*** TASK MATERIAL
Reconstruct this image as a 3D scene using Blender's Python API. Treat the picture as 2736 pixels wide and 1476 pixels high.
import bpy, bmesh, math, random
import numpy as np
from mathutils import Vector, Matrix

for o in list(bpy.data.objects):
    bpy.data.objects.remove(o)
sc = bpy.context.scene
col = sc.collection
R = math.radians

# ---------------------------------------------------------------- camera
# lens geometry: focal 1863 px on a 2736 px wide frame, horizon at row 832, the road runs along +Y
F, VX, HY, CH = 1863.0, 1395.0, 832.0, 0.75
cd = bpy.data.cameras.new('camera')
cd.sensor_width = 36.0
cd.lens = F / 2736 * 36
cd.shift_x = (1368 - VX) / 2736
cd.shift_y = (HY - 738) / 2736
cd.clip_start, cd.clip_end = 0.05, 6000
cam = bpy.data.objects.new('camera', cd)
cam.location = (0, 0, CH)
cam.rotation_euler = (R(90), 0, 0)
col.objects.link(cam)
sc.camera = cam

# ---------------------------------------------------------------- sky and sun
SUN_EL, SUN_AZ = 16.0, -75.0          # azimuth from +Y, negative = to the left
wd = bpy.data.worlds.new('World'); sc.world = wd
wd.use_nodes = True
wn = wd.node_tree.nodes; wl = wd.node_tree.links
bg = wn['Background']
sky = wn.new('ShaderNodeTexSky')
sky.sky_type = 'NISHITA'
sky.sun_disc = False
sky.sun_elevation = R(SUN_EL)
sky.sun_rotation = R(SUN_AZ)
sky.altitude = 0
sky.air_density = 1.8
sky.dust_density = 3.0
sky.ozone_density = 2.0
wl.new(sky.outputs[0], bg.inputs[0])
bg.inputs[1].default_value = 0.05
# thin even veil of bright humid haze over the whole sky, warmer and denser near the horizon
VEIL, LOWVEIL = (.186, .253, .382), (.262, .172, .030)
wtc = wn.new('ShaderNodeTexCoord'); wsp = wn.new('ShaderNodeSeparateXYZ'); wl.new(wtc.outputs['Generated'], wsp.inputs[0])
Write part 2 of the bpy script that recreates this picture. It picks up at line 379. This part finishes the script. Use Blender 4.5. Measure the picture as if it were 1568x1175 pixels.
******
● **WRITTEN REQUEST**: What is needed is an exact copy of the lines from the start of the listing through the line where "from mathutils import Vector, Matrix" sits, please, both end lines included and nothing more.

● **ANSWER TO THE TASK**:
Reconstruct this image as a 3D scene using Blender's Python API. Treat the picture as 2736 pixels wide and 1476 pixels high.
import bpy, bmesh, math, random
import numpy as np
from mathutils import Vector, Matrix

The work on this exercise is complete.